Please write out the material that follows, exactly as it stands.
════
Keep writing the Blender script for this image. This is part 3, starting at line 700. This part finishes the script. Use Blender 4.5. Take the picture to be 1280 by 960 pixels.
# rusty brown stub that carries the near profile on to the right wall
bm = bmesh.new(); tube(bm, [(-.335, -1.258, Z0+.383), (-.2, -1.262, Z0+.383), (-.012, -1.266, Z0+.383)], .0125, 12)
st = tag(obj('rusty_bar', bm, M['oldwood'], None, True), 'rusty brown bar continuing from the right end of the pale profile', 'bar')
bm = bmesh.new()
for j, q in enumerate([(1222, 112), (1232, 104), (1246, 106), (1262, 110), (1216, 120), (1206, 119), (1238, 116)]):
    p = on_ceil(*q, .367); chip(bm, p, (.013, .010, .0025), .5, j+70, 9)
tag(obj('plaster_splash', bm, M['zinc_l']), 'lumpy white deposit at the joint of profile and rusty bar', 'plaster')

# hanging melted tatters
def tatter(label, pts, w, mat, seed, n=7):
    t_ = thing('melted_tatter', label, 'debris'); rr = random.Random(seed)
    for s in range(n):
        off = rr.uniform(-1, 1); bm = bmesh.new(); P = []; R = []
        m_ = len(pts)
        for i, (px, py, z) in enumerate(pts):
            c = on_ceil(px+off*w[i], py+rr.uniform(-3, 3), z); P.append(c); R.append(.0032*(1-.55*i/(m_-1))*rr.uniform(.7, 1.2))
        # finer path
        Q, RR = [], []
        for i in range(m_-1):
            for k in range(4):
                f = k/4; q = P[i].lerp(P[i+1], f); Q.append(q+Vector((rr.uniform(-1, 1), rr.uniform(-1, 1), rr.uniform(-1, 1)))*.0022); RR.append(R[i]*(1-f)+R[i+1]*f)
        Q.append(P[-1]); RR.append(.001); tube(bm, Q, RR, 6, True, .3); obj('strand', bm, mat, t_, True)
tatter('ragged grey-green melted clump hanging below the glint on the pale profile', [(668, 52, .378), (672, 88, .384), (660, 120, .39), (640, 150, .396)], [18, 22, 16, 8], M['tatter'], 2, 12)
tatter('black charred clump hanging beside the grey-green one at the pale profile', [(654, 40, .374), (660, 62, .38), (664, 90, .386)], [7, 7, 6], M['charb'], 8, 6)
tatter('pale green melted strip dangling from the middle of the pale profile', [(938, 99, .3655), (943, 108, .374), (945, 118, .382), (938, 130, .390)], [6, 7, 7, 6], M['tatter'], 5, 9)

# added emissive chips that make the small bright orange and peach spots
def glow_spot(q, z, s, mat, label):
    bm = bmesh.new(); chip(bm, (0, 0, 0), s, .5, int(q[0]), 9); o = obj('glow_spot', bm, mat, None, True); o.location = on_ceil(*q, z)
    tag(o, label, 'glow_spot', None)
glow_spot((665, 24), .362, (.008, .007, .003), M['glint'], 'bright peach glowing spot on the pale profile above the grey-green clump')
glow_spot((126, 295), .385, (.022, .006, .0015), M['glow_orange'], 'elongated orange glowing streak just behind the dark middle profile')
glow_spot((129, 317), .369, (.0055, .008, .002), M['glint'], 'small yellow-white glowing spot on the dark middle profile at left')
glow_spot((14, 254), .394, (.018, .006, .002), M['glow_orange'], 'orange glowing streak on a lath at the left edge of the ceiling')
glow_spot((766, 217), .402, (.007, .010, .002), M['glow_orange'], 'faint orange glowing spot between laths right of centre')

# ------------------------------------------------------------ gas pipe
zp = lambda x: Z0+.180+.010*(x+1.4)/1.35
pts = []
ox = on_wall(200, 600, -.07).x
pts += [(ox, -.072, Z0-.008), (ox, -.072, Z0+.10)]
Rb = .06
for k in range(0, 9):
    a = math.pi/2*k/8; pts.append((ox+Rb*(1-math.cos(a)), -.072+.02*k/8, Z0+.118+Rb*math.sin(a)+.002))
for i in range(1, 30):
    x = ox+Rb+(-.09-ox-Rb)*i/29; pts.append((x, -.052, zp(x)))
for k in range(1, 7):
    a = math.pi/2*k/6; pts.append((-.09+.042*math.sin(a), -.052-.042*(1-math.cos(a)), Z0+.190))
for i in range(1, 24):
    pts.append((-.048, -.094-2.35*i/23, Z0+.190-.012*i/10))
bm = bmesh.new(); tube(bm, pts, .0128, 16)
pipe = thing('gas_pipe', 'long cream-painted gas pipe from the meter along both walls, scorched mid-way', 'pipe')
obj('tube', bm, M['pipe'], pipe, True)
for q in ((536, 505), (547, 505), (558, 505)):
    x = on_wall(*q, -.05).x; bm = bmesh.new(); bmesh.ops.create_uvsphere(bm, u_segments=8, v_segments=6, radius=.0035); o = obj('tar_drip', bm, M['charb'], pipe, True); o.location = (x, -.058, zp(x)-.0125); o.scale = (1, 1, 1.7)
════
◆ Result below
Keep writing the Blender script for this image. This is part 3, starting at line 700. This part finishes the script. Use Blender 4.5. Take the picture to be 1280 by 960 pixels.
# rusty brown stub that carries the near profile on to the right wall
bm = bmesh.new(); tube(bm, [(-.335, -1.258, Z0+.383), (-.2, -1.262, Z0+.383), (-.012, -1.266, Z0+.383)], .0125, 12)
st = tag(obj('rusty_bar', bm, M['oldwood'], None, True), 'rusty brown bar continuing from the right end of the pale profile', 'bar')
bm = bmesh.new()
for j, q in enumerate([(1222, 112), (1232, 104), (1246, 106), (1262, 110), (1216, 120), (1206, 119), (1238, 116)]):
    p = on_ceil(*q, .367); chip(bm, p, (.013, .010, .0025), .5, j+70, 9)
tag(obj('plaster_splash', bm, M['zinc_l']), 'lumpy white deposit at the joint of profile and rusty bar', 'plaster')

# hanging melted tatters
def tatter(label, pts, w, mat, seed, n=7):
    t_ = thing('melted_tatter', label, 'debris'); rr = random.Random(seed)
    for s in range(n):
        off = rr.uniform(-1, 1); bm = bmesh.new(); P = []; R = []
        m_ = len(pts)
        for i, (px, py, z) in enumerate(pts):
            c = on_ceil(px+off*w[i], py+rr.uniform(-3, 3), z); P.append(c); R.append(.0032*(1-.55*i/(m_-1))*rr.uniform(.7, 1.2))
        # finer path
        Q, RR = [], []
        for i in range(m_-1):
            for k in range(4):
                f = k/4; q = P[i].lerp(P[i+1], f); Q.append(q+Vector((rr.uniform(-1, 1), rr.uniform(-1, 1), rr.uniform(-1, 1)))*.0022); RR.append(R[i]*(1-f)+R[i+1]*f)
        Q.append(P[-1]); RR.append(.001); tube(bm, Q, RR, 6, True, .3); obj('strand', bm, mat, t_, True)
tatter('ragged grey-green melted clump hanging below the glint on the pale profile', [(668, 52, .378), (672, 88, .384), (660, 120, .39), (640, 150, .396)], [18, 22, 16, 8], M['tatter'], 2, 12)
tatter('black charred clump hanging beside the grey-green one at the pale profile', [(654, 40, .374), (660, 62, .38), (664, 90, .386)], [7, 7, 6], M['charb'], 8, 6)
tatter('pale green melted strip dangling from the middle of the pale profile', [(938, 99, .3655), (943, 108, .374), (945, 118, .382), (938, 130, .390)], [6, 7, 7, 6], M['tatter'], 5, 9)

# added emissive chips that make the small bright orange and peach spots
def glow_spot(q, z, s, mat, label):
    bm = bmesh.new(); chip(bm, (0, 0, 0), s, .5, int(q[0]), 9); o = obj('glow_spot', bm, mat, None, True); o.location = on_ceil(*q, z)
    tag(o, label, 'glow_spot', None)
glow_spot((665, 24), .362, (.008, .007, .003), M['glint'], 'bright peach glowing spot on the pale profile above the grey-green clump')
glow_spot((126, 295), .385, (.022, .006, .0015), M['glow_orange'], 'elongated orange glowing streak just behind the dark middle profile')
glow_spot((129, 317), .369, (.0055, .008, .002), M['glint'], 'small yellow-white glowing spot on the dark middle profile at left')
glow_spot((14, 254), .394, (.018, .006, .002), M['glow_orange'], 'orange glowing streak on a lath at the left edge of the ceiling')
glow_spot((766, 217), .402, (.007, .010, .002), M['glow_orange'], 'faint orange glowing spot between laths right of centre')

# ------------------------------------------------------------ gas pipe
zp = lambda x: Z0+.180+.010*(x+1.4)/1.35
pts = []
ox = on_wall(200, 600, -.07).x
pts += [(ox, -.072, Z0-.008), (ox, -.072, Z0+.10)]
Rb = .06
for k in range(0, 9):
    a = math.pi/2*k/8; pts.append((ox+Rb*(1-math.cos(a)), -.072+.02*k/8, Z0+.118+Rb*math.sin(a)+.002))
for i in range(1, 30):
    x = ox+Rb+(-.09-ox-Rb)*i/29; pts.append((x, -.052, zp(x)))
for k in range(1, 7):
    a = math.pi/2*k/6; pts.append((-.09+.042*math.sin(a), -.052-.042*(1-math.cos(a)), Z0+.190))
for i in range(1, 24):
    pts.append((-.048, -.094-2.35*i/23, Z0+.190-.012*i/10))
bm = bmesh.new(); tube(bm, pts, .0128, 16)
pipe = thing('gas_pipe', 'long cream-painted gas pipe from the meter along both walls, scorched mid-way', 'pipe')
obj('tube', bm, M['pipe'], pipe, True)
for q in ((536, 505), (547, 505), (558, 505)):
    x = on_wall(*q, -.05).x; bm = bmesh.new(); bmesh.ops.create_uvsphere(bm, u_segments=8, v_segments=6, radius=.0035); o = obj('tar_drip', bm, M['charb'], pipe, True); o.location = (x, -.058, zp(x)-.0125); o.scale = (1, 1, 1.7)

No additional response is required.